Desde do início da elaboração do edital do leilão do 5G, Bolsonaro de tudo fez para banir a Huawei do processo, inclusive num ato de subserviência total a Donald Trump, em novembro do ano passado, aderiu ao Clean Network (Rede Limpa), programa dos EUA contra as empresas chinesas na instalação da tecnologia 5G.
A Huawei não poderá, pelos critérios adotados, fornecer seus equipamentos de quinta geração para a rede privativa do governo, mas debaixo de muita pressão, Bolsonaro não conseguiu banir totalmente a empresa do leilão que poderá atender às operadoras das redes privadas.
Para os especialistas da área, a segurança cibernética para o cidadão, a economia, a defesa e a segurança do país é necessária e decisiva e independe da origem do fornecedor.
Ao propor a restrição à Huawei, a rede privativa do governo custará mais caro para as empresas de telecomunicação, pois os equipamentos para rede 5G das demais empresas são, em média, 30% mais caros que os componentes da Huawei.
Todavia, mesmo após a derrota de Donald Trump, Bolsonaro e mais alguns desatinados no governo, que acreditam na fantasia de que a Huawei é uma espiã comunista, ainda pregam o banimento das tecnologias e dispositivos chineses do mercado brasileiro.
“Em termos de espionagem, banir um fornecedor por marca ou origem é apenas escolher quem poderá espionar as redes”, alertou Basílio Perez, que é integrante do conselho de administração da Associação Brasileira de Provedores de Internet e Telecomunicações (ABRINT).
Mesmo após ter passado os quatro anos do governo Trump sendo acusada de ser uma ameaça à segurança nacional norte-americana, e demais países, a Huawei continua sendo líder mundial no fornecimento de tecnologias de comunicação e no registro de novas patentes. Até hoje, Trump não conseguiu provar suas acusações.
Para se ter uma ideia, hoje mais de 60% dos países da União Europeia já adotaram o 5G da Huawei, que tem aproximadamente mais de 210 mil estações de rádio base na Europa – isso é mais que o dobro que o total das estações (entre 2G, 3G e 4G) existentes no solo brasileiro, que giram em torno de 103 mil.
A Alemanha foi um dos mais recentes países do bloco a aceitar a presença da companhia chinesa. Também recentemente, a República Tcheca e a Espanha se posicionaram a favor da companhia.

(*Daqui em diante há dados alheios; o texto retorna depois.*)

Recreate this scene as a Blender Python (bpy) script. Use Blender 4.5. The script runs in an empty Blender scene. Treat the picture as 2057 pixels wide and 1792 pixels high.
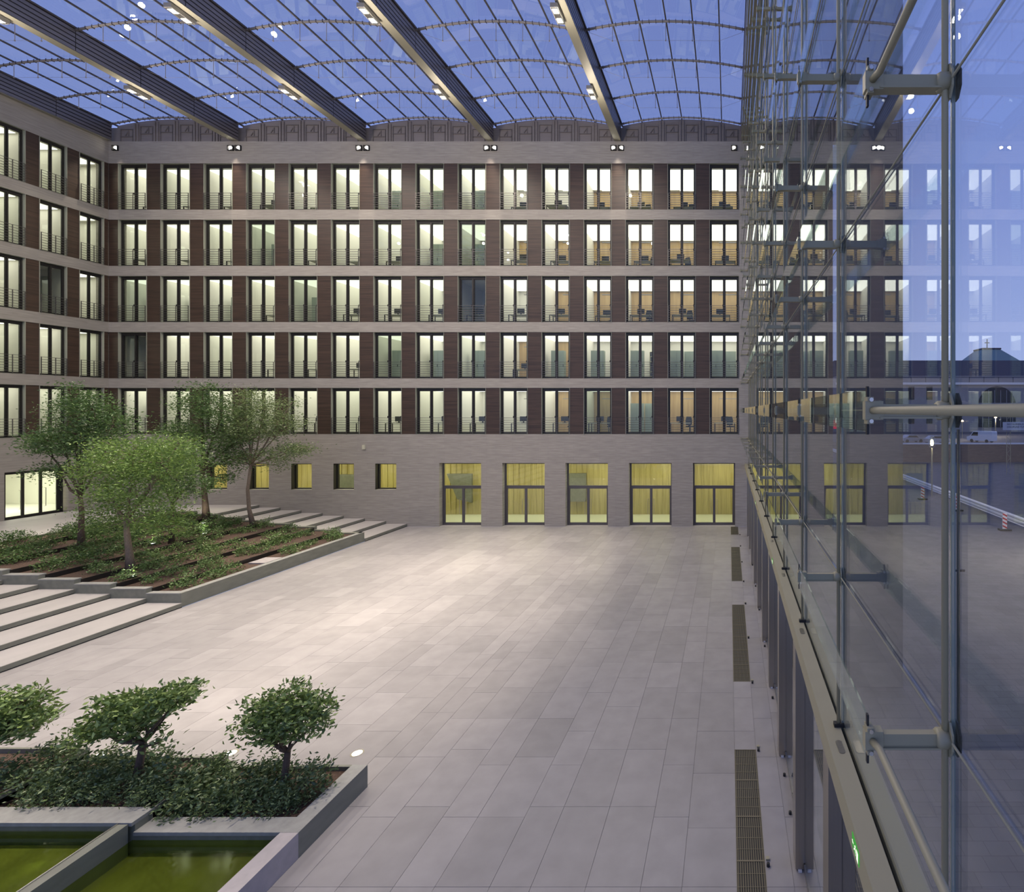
import bpy, math, random
import numpy as np
from mathutils import Vector, Matrix
R = random.Random(7)
NR = np.random.RandomState(11)
S = bpy.context.scene
COL = S.collection
D = 33.4            # distance of the rear facade from the camera
CH = 7.63           # camera height above the lower court floor
YK = [D * (1 - 0.08314 * k) for k in range(0, 14)]     # facade / roof bay lines

# ------------------------------------------------------------------ camera
cam = bpy.data.cameras.new('camera'); co = bpy.data.objects.new('camera', cam); COL.objects.link(co)
co.location = (0, 0, CH); co.rotation_euler = (math.radians(90), 0, 0)
cam.sensor_width = 36; cam.lens = 1020 / 2057 * 36
cam.shift_x = -(1464 - 1028.5) / 2057; cam.shift_y = -(896 - 824.5) / 2057
cam.clip_start = 0.05; cam.clip_end = 2000
S.camera = co
S.view_settings.view_transform = 'Standard'
try: S.view_settings.look = 'None'
except Exception: pass
S.view_settings.gamma = 1; S.view_settings.use_curve_mapping = False
S.view_settings.exposure = 0.0
S.cycles.use_denoising = True
S.cycles.caustics_reflective = False; S.cycles.caustics_refractive = False
S.cycles.transparent_max_bounces = 28; S.cycles.max_bounces = 8
S.cycles.diffuse_bounces = 3; S.cycles.glossy_bounces = 4
S.cycles.sample_clamp_indirect = 6.0

# ------------------------------------------------------------------ dusk sky
W = bpy.data.worlds.new('dusk_sky'); S.world = W; W.use_nodes = True
nt = W.node_tree; nt.nodes.clear()
tc = nt.nodes.new('ShaderNodeTexCoord'); sx = nt.nodes.new('ShaderNodeSeparateXYZ')
cr = nt.nodes.new('ShaderNodeValToRGB'); bg = nt.nodes.new('ShaderNodeBackground'); wo = nt.nodes.new('ShaderNodeOutputWorld')
nt.links.new(tc.outputs['Generated'], sx.inputs[0]); nt.links.new(sx.outputs['Z'], cr.inputs[0])
nt.links.new(cr.outputs[0], bg.inputs[0]); nt.links.new(bg.outputs[0], wo.inputs[0])
e = cr.color_ramp.elements
e[0].position = 0.0; e[0].color = (0.46, 0.55, 0.90, 1)
e[1].position = 1.0; e[1].color = (0.12, 0.175, 0.50, 1)
m_ = e.new(0.35); m_.color = (0.255, 0.345, 0.75, 1)
bg.inputs[1].default_value = 1.0

# ------------------------------------------------------------------ big light sources of the hall
FLOOD_W = 1900.0      # every beam floodlight
WALL_FLOOD_W = 1500.0
ROOM_W = 42.0
def spot(name, loc, target, watts, size=1.9, col=(1.0, 0.872, 0.73), rad=0.1, blend=0.9):
    l = bpy.data.lights.new(name, 'SPOT'); l.energy = watts; l.spot_size = size; l.spot_blend = blend
    l.color = col; l.shadow_soft_size = rad
    o = bpy.data.objects.new(name, l); COL.objects.link(o); o.location = loc
    o.rotation_euler = (Vector(target) - Vector(loc)).to_track_quat('-Z', 'Y').to_euler(); return o
def area(name, loc, sx_, sy_, watts, col=(1, 0.95, 0.80), rot=(0, 0, 0)):
    l = bpy.data.lights.new(name, 'AREA'); l.shape = 'RECTANGLE'; l.size = sx_; l.size_y = sy_; l.energy = watts; l.color = col
    o = bpy.data.objects.new(name, l); COL.objects.link(o); o.location = loc; o.rotation_euler = rot; return o
BEAMX = [-40.76, -32.45, -24.05, -15.68, -7.30, 1.02]
FLOODY = [28.1, 22.5, 16.9, 11.3, 5.7]
for bi, bx_ in enumerate(BEAMX[1:5]):
    for fy in FLOODY:
        k = {0: 0.7, 1: 0.85, 2: 1.25, 3: 1.15}[bi] * {28.1: 1.1, 22.5: 1.3, 16.9: 1.35, 11.3: 0.8, 5.7: 0.15}[fy]
        spot('flood_beam', (bx_ - 0.28, fy, 25.05), (bx_ - (0.28 if bi < 3 else 3.2), fy - 0.6, 0), FLOOD_W * 6.6 * k, size=0.56, rad=0.12, blend=1.0)
        l = bpy.data.lights.new('spill_fill', 'POINT'); l.energy = FLOOD_W * 0.09; l.color = (1.0, 0.872, 0.73); l.shadow_soft_size = 0.12
        q = bpy.data.objects.new('spill_fill', l); COL.objects.link(q); q.location = (bx_ - 0.28, fy, 24.2)  # added unseen point lamp below the fixture, lifts parapet and soffits
        spot('flood_wide', (bx_ - 0.28, fy, 25.04), (bx_ - 0.28, fy, 0), FLOOD_W * {28.1: 0.52, 22.5: 0.5, 16.9: 0.5, 11.3: 0.36, 5.7: 0.2}[fy], size=2.85, rad=0.12, blend=0.6)
bx0 = lambda px: (px - 1464) / 30.54
for wx in BEAMX[1:5]:
    spot('flood_wall', (wx, D - 0.25, 24.8), (wx, D - 12, 0), WALL_FLOOD_W * 2, size=1.5)
spot('flood_wall', (0.35, D - 0.35, 24.7), (-3, D - 12, 0), WALL_FLOOD_W, size=1.5)
spot('flood_wall', (bx0(233), D - 0.3, 24.8), (-33, D - 9, 0), WALL_FLOOD_W * 1.0, size=1.3, rad=0.08)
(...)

No Reino Unido, por exemplo, o governo vetou a compra da tecnologia da Huawei a partir de janeiro de 2021. Por conta desta decisão, os britânicos irão pagar muito caro por ter cedido aos caprichos dos EUA. O custo para trocar toda a tecnologia da fabricante em suas redes gira em torno de US$ 650 milhões, segundo dados da operadora de telecomunicação britânica, BT Group, com operações em mais de 170 países.